Number of existing gravestones
Date of oldest tombstone
1581 (oldest according to Yizkor), 1840 (oldest found by ESJF expedition)
Date of newest tombstone
1936 (latest found by ESJF expedition)
Urgency of erecting a fence
Fence is not needed
Land ownership
Property of local community
Preserved construction on site
Drone surveys

Historical overview

The exact period of the cemetery’s establishment is unknown. The cemetery was mentioned and marked on a map in Yizkor book “Sefer Skalah” issued in 1978. According to a memorial tablet on the entrance to the cemetery and Yizkor book, it already existed in the 1580s. The cemetery was fenced in 1997.

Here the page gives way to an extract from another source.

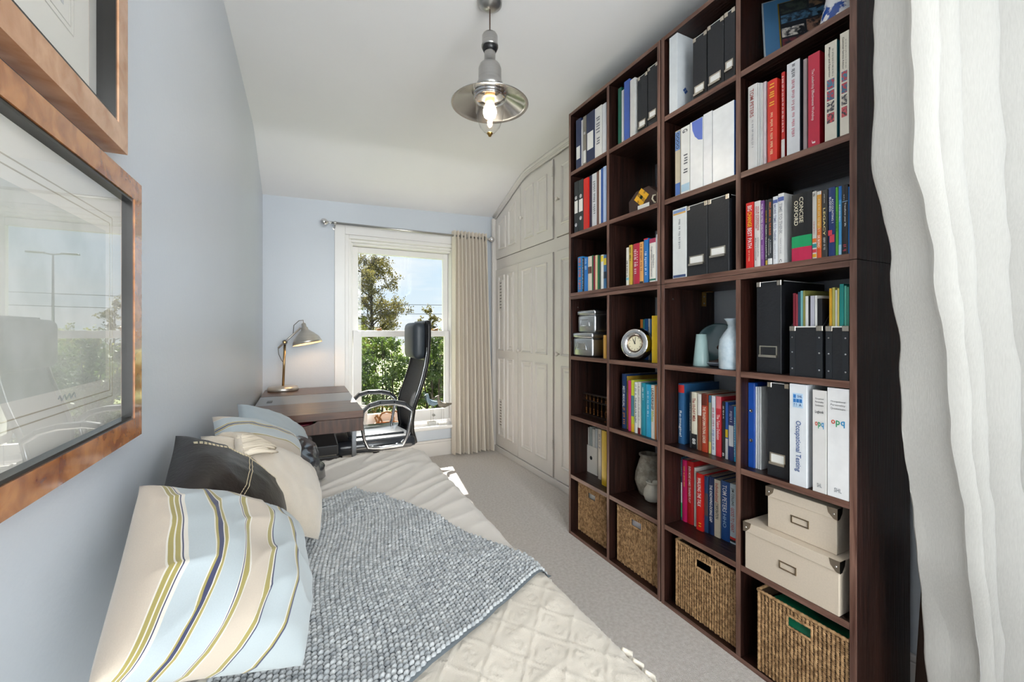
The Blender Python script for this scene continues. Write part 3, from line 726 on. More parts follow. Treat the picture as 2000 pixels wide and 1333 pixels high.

Jews settled in Skala-Podils’ka in 1570. In the 18th century, the Jewish population was engaged in tenancy, trade and crafts. The first synagogue was built in the late 18th century. The Hasidic courts of Vizhnitz, Chortkiv, Ottynia, Strusiw and other trends were present in Skala-Podils’ka. Ten Hasidic prayer houses operated in the town. The Jewish population reached a peak of 3,449 (56% of the total population) by 1880. In the late 19th century, an association named “Dorshey Madda” (Pursuers of Knowledge) was opened. By the same time, the Zionist organizations were active in the town. In 1908, a Saffa Berura Hebrew school and a library were founded. In a 1911 fire, the old synagogue was burned. During WWI, many Jews were expelled by the Russian army. In the war period, the Jewish community suffered attacks of the Petlyura troops, the Bolsheviks, and the Polish army. In the 1930s, antisemitism was widespreaded. The Jewish population dropped to 1,460 in 1931. By the same year, Hevra Kadisha founded a home for the aged. During the Hungarian and German occupation, the local Jews were deported to the Janowska transit camp, Belzec death camp and Borschiv ghetto. Around 150 Jews of Skala-Podils’ka survived.